The problem was also one Steenkamp was all too aware of. On 13 February 2013, the day before she was killed, she announced her support for a "Black Friday" demonstration in protest of the number of South African women raped and murdered. A friend of Steenkamp who knew her through her burgeoning law career, Kelly Smith, said the pair had plans to start a firm to help abused women.
The lack of accountability equally harrowing, and itself a problem that fuels violence against women. Perpetrators have a sense of impunity which is fairly substantiated – in 2009, South Africa's intimate femicide rate was more than double the rate in the US, but in more than 20% of murders, no perpetrator was identified. Steenkamp was already using her rising profile to raise awareness of violence against women, as the voice of an immeasurable number of women killed who remain nameless. So many perpetrators are never brought to justice, leaving the families, friends and children left to grieve with no closure.
"Violence against women should be treated as seriously as any other crime," says Sandra Horley, chief executive of national domestic violence charity Refuge. "An assault is an assault – whether it happens in broad daylight or behind closed doors. Sadly, we know that often the sentences given out to men who abuse women rarely fit their crimes – and that many perpetrators still go unpunished.
"Correct sentencing not only means that men are punished appropriately, but that other abusive men receive a strong warning that a similar fate awaits them should they continue to offend. Poor sentencing reflects the need for further training: it is essential that all professionals involved in the criminal justice system properly understand the complex risks and dynamics of domestic violence and other forms of violence against women."
"The courts need to send out a strong message to abusive men and to the public: that violence against women is never acceptable and there will be serious consequences for anyone found guilty of these crimes," Horley adds.
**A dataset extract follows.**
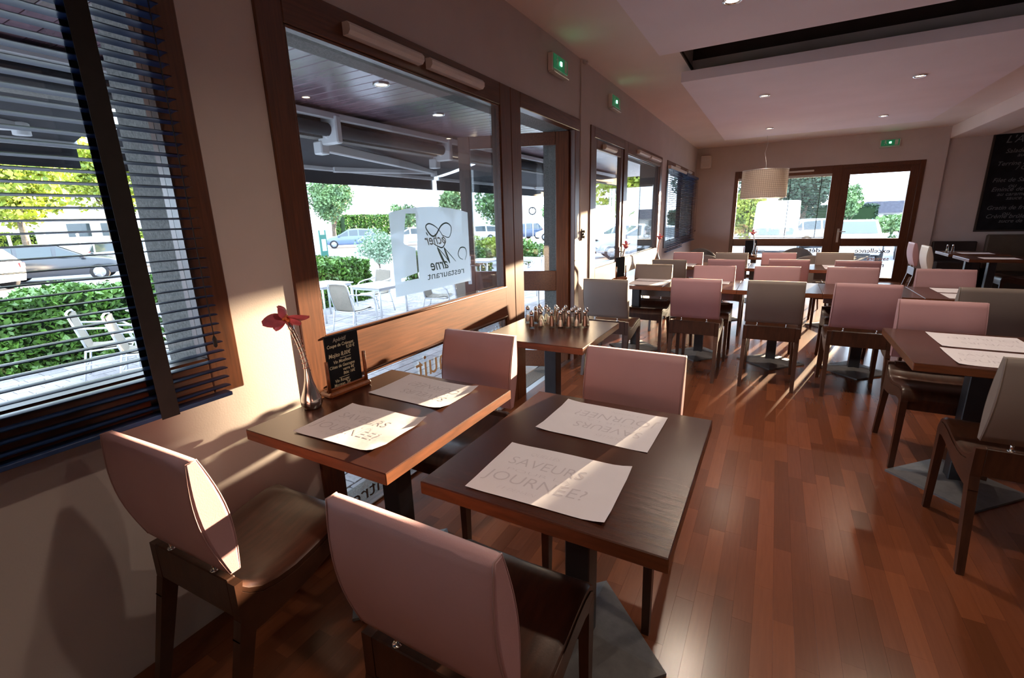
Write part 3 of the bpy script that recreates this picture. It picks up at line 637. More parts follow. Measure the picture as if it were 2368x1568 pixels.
# ================================================================== CHAIRS
SEAT = [(-.165,.500),(-.145,.478),(-.11,.455),(-.06,.443),(0,.441),(.07,.452),(.14,.468),(.20,.476),(.24,.472),(.262,.455),(.270,.425)]
def make_chair(label, leather, pipe):
    t = thing('dining_chair', label, 'chair')
    # seat
    mb = MB(); n = len(SEAT); W = .205
    def ring(x, dz=0): return [(x, y, z+dz) for y, z in SEAT]
    top = [ring(-W+.01,.012), ring(-W+.004,.008)][::-1]
    xs = [-W, -W+.012, -.12, 0, .12, W-.012, W]; dzs = [.006,.013,.009,.007,.009,.013,.006]
    mb.grid([ring(x, d) for x, d in zip(xs, dzs)], flip=True)
    mb.grid([ring(x, d-.016) for x, d in zip(xs, dzs)])
    for x, d, fl in ((-W,.006,True),(W,.006,False)):
        mb.grid([ring(x, d-.016), ring(x, d)], smooth=False, flip=fl)
    for e in (0, n-1):
        mb.grid([[(x, SEAT[e][0], SEAT[e][1]+d-.016) for x, d in zip(xs,dzs)], [(x, SEAT[e][0], SEAT[e][1]+d) for x, d in zip(xs,dzs)]], smooth=False, flip=(e != 0))
    mb.obj('seat', 'chair_wood', t)
    # side rails
    rail_low = [(.262,.39),(.235,.40),(.20,.408),(.14,.40),(.05,.372),(-.05,.352),(-.12,.345),(-.20,.345)]
    outline = [(-.185,.345),(-.182,.52),(-.158,.52)] + [(y, z-.012) for y, z in SEAT[:]] + rail_low
    for s_ in (-1, 1):
        mb = MB(); mb.prism(outline, s_*.208, s_*.176, 'x'); mb.obj('side_rail', 'chair_wood', t)
        for kind, top_, bot in (('f', [(.226,.41),(.268,.43)], [(.236,0),(.262,0)]), ('r', [(-.185,.40),(-.135,.40)], [(-.272,0),(-.240,0)])):
            mb = MB(); x0, x1 = s_*.2082, s_*.1760; xb0, xb1 = s_*.207, s_*.181
            P = [(xb0,bot[0][0],0),(xb1,bot[0][0],0),(xb1,bot[1][0],0),(xb0,bot[1][0],0),(x0,top_[0][0],top_[0][1]),(x1,top_[0][0],top_[0][1]),(x1,top_[1][0],top_[1][1]),(x0,top_[1][0],top_[1][1])]
            F_ = [(0,3,2,1),(4,5,6,7),(0,1,5,4),(1,2,6,5),(2,3,7,6),(3,0,4,7)]
            if s_ > 0: F_ = [f[::-1] for f in F_]
            mb.add(P, F_); mb.obj('leg', 'chair_wood', t)
    mb = MB(); mb.box(-.176, .176, -.183, -.158, .405, .525, .003); mb.obj('rear_apron', 'chair_wood', t)
    mb = MB(); mb.box(-.176, .176, .225, .245, .36, .45, .003); mb.obj('front_apron', 'chair_wood', t)
    # padded back, lens shaped in section
    zb, zt, yb, yt = .555, .905, -.168, -.215; K = 12
    def lens(side, f, s_=1.0):
        u = f; tk = (.014 + .026*math.sin(PI*min(1,max(0,u))))*s_
        return (yb+(yt-yb)*u + side*tk, zb+(zt-zb)*u + 0)
    loop = [lens(1, k/K) for k in range(K+1)] + [lens(-1, k/K) for k in range(K, -1, -1)]
    cz = (zb+zt)/2
    def scaled(x, s_, in_):   # shrink thickness / inset top and bottom
        out = []
        for k in range(K+1): y, z = lens(1, k/K, s_); out.append((x, y, cz+(z-cz)*in_))
        for k in range(K, -1, -1): y, z = lens(-1, k/K, s_); out.append((x, y, cz+(z-cz)*in_))
        out.append(out[0]); return out
    mb = MB(); XS = [(-.204,.72,.982),(-.2005,.92,.996),(-.190,1,1.0),(-.12,1.03,1.002),(0,1.05,1.003),(.12,1.03,1.002),(.190,1,1.0),(.2005,.92,.996),(.204,.72,.982)]
    rows = [scaled(*a) for a in XS]; mb.grid(rows, flip=True)
    for e, fl in ((0, False), (-1, True)):
        r_ = rows[e][:-1]; f = tuple(range(len(r_))); mb.add(r_, [f if fl else f[::-1]], smooth=False)
    mb.obj('back_pad', leather, t)
    for s_ in (-1, 1):
        mb = MB(); pth = scaled(s_*.2005, .94, .996); mb.tube(pth, .0022, 6, cap=False); mb.obj('piping', pipe, t)
    mb = MB()
    for s_ in (-.105, .105):
        mb.tube([(s_,-.170,.52),(s_,-.170,.562)], .006, 8); mb.lathe([(.012,0),(.012,.004)], 10, (s_,-.170,.524))
    mb.obj('back_pin', 'chrome', t)
    return t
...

Aggressive masculinity is the root cause of violence against women. Pistorius' trial revealed snapshots of the athlete's volatile side, as well as a penchant for guns, fast cars and women. He was "jealous and insecure" and, according to Steenkamp herself in a text message she sent to Pistorius, he could be threatening. "I am scared of you sometimes and how you snap at me," she wrote.
The problem is part of a thriving macho culture which prevents women from reaching the higher echelons of their careers, keeps the pay gap open and sees pre-teen girls married off to men five times their senior. It is a culture which prevents 62 million girls from receiving the education they need to thrive, fuels the continuation of female genital mutilation and, fundamentally, means all women of any age, ethnicity, race, sexual identity and class are at risk of violence, and death.
"Thirty-eight per cent of all women who have been murdered have been murdered by their intimate partners. Violence against women and girls is a human rights crisis that states are obliged to take action to end," says Bethan Cansfield, policy manager at Womankind Worldwide. "But all too often we see low levels of convictions, short sentences given to perpetrators and survivor-blaming from state officials – all of which send the message that these crimes are not taken seriously."